Tuesday, August 12, 2008

The Tug of Another World

My goal for this summer was to finish my contemporary novel and get its proposal spit-shined and ready for my agent.

I think I may need to stop setting goals.

The idea behind the goal was to get used to an imposed deadline. When The Ryn is picked up by a publisher, there will (very likely) be a deadline put on me for its sequel, Prophet's Daughter (which is in its beginning stages). I wanted to give myself a deadline as well as have a second, very different manuscript "out there" making the rounds of the publishers.

As I'm sure you've surmised... the contemporary novel is still unfinished. So much for setting goals...

I missed out on a lot of family time during the summer and autumn of 2007 because I was on an extended mental trip to E'veria, editing and re-writing multiple drafts of The Ryn. I was unavailable mentally and often physically and emotionally to my family because I was so wrapped up in those characters in that other world. Finally, in February of 2008, I got a wake up call from two fellow writers. Charlotte Cole and Preslaysa Williams gently, but firmly, explained the selfishness and sinfulness of my behavior. I tried to make excuses, but they all fell flat--I was sacrificing one call for another. I needed to find balance in my writing life and family life. I needed to re-evaluate my priorities.

With God's help, I found that balance during the spring of 2008. I wrote when my kids were at school and quit right before they got home. I wrote when they were at play dates, I researched while they played Webkinz at the library. I planned and served actual meals instead of the afterthoughts that had sufficed over the past year's intense time of writing.

No, I wasn't perfect. Some days I failed. Okay, there were a few stretches of days in which I failed miserably... but I gained a new awareness that did not let the failure grow into a habit.

And then came summer vacation.

Writing time was a near-constant source of frustration this summer. For the first six weeks of summer vacation, I bemoaned my lack of quality writing time and whined a lot about how I wasn't possibly going to meet my self-imposed deadline.

Then we took a vacation. Four short days of Florida fun that allowed me to step back from my whining and re-evaluate my goal.

Suddenly, I realized I could still use what little time I had not to create, but to edit, to polish, and to refine what I had already written. So I did. I took the little snatches of time for what they were... and something magical happened.

I started hearing from God again about my writing... and, just in time for school to start again, I started to feel the tug of another world (to paraphrase Mr. Lewis).

When the big yellow bus takes my girls to their assigned locations, just ten days from now, I'm heading back to E'veria. As it turns out, God has some big plans for a certain reluctant prophet and a missing child that he wants to let me in on. And the timing couldn't be better. Isn't that just like Him?

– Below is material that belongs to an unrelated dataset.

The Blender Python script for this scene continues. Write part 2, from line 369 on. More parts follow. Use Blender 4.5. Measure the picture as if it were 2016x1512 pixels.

My contemporary novel is not shelved, but side-lined. It's waiting. Waiting breathlessly for those snippets of time that take more attention to detail than creative prowess. And I believe it will be finished... that creative prowess will return to have its moment in the sun... but on a deadline set by a higher authority than some thirty-five-year-old sometime-whiner.

That other world is tugging at me. When school starts my workday schedule will take me across the varied planes of reality and into a little known kingdom where Truth is sought in new and fantastic ways. I pray Christ's reflection is evident even in the first draft of Prophet's Daughter... because when a story comes alive, Fiction Mirrors Truth.